The end ties in, thematically, with Evil Dead Trap. Stripping out almost everything that matters and concentrating only on a carefully selected five per cent, both films could be said to be about an unreal child that wants to be born. The original film had a silly ending, but this sequel appears to have set itself the challenge of trumping it. That they do. Congratulations. What's done here is indeed sillier than the first film's silliness. The only thing that saves the film is Option Two.
There's a brief bit with an ex-husband that was good, though. That was a disconcerting shard of reality.
Izo Hashimoto also wrote Akira, but to be honest I don't much like that either. There are things I like about the writing here, though. I like the subtle, grimy ways in which they make everyone unlikeable. Sano gets obscurely off-putting moments as well as the vile ones, such as not putting down his hamburger for sex or the way he tells Nakajima she's attractive because she smells. I think the most likeable person in this film is the fraudulent cult leader, followed by the bored, delusional stay-at-home wife. Of the three main characters (Nakajima, Kondoh, Sano), I do believe the least unlikeable is the fat, sullen, ugly, anti-social serial killing cow.

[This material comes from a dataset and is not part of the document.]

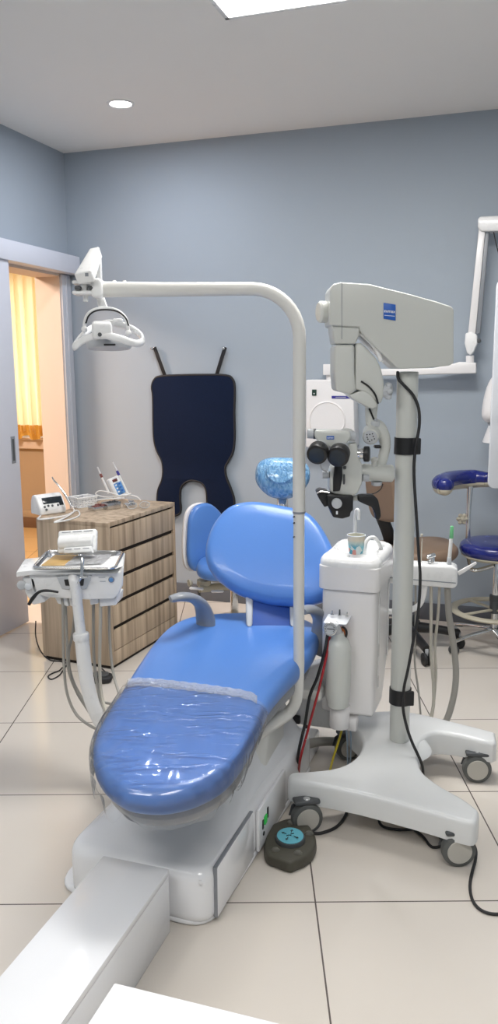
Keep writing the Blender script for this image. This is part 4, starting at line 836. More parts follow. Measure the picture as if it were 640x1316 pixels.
# carrying bracket back to the chair base and floor box
bm = B(); prism(bm, [at(372, 896, 2.95), at(432, 896, 2.95), at(432, 938, 2.95), at(372, 930, 2.95)], V((0.06, 0.16, 0)), 0.008, 3); prism(bm, [at(384, 862, 3.05), at(420, 848, 3.05), at(424, 905, 3.05), at(376, 905, 3.05)], V((0.03, 0.08, 0)), 0.012, 3); obj('mounting_bracket', bm, M['white'], cu_)
bm = B(); box(bm, at(377, 924, 2.93), (0.055, 0.02, 0.032), (KR, KA, ZU), 0.005); obj('bracket_clamp', bm, M['black'], cu_)
bm = B(); cyl(bm, at(394, 934, 2.945), at(394, 934, 2.93), 0.007); obj('bracket_bolt', bm, M['black'], cu_)
fb = on(395, 985, 0.0)
bm = B(); box(bm, on(371, 958, 0.045), (0.20, 0.20, 0.085), (CR, CA_, ZU), 0.012, 3); tag(obj('floor_connection_box', bm, M['lamw'], None, on(385, 975, 0)), 'low white connection box on the floor between chair base and spittoon cabinet', 'connection box')
# assistant arm
ay = 2.98
bm = B(); prism(bm, [at(498, 724, ay), at(582, 728, ay), at(588, 732, ay), at(588, 752, ay), at(584, 757, ay), at(498, 750, ay)], V((0.02, 0.075, 0)), 0.010, 3); aa = obj('suction_holder', bm, M['white'], cu_)
bm = B(); prism(bm, [at(500, 742, ay - .003), at(586, 749, ay - .003), at(586, 750, ay - .003), at(500, 743, ay - .003)], V((0, 0.004, 0)), 0.0); obj('holder_seam', bm, M['grey'], aa)
bm = B(); tube(bm, [at(546, 750, ay + .03), at(544, 765, ay + .03), at(538, 778, ay + .03), at(526, 784, ay + .02), at(505, 786, ay), at(488, 784, ay - .02)], 0.0115, 14); obj('holder_arm', bm, M['white'], cu_)
bm = B(); cyl(bm, at(577, 728, ay + .03), at(577.5, 716, ay + .03), 0.010, 0.008); sj = obj('suction_valve', bm, M['lgrey'], cu_)
bm = B(); cyl(bm, at(577.5, 718, ay + .03), at(580, 690, ay + .03), 0.0075, 0.0065); obj('suction_tube', bm, M['white'], sj)
bm = B(); cyl(bm, at(580, 692, ay + .03), at(581, 676, ay + .03), 0.0078, 0.0062, bev=0.003); obj('suction_tip', bm, M['green'], sj, label='green tip')
bm = B(); cyl(bm, at(555, 728, ay + .03), at(555.5, 714, ay + .03), 0.010); cyl(bm, at(549, 716, ay + .02), at(559, 713, ay + .03), 0.008); cyl(bm, at(551, 721, ay + .015), at(553, 724, ay + .03), 0.006); obj('air_syringe', bm, M['chrome'], cu_)
bm = B(); cyl(bm, at(541, 728, ay + .05), at(542.5, 692, ay + .05), 0.0022, n=10); cyl(bm, at(542, 690, ay + .05), at(542, 686, ay + .05), 0.005, n=12); obj('thin_suction_tip', bm, M['thinhose'], cu_)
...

I wouldn't recommend this film, but I must admit that its fans love it. It's wholehearted. I rejected it in large part for its characterisation of the women and related implausibilities, which is all debatable and subjective. If you can accept the film's reality, you'll like it more than I did. Just don't expect it to be another Evil Dead Trap, except in the broadest thematic sense. That film's real follow-up will be The Brutal Insanity of Love(1993), aka. Evil Dead Trap 3, again directed by Toshiharu Ikeda and written by Takashi Ishii. Neither had anything to do with this, obviously. I'm looking forward to the unusual experience of being able to say that a Takashi Ishii film is, at least compared with this, warm-hearted and sympathetic. Evil Dead Trap 2 isn't those things.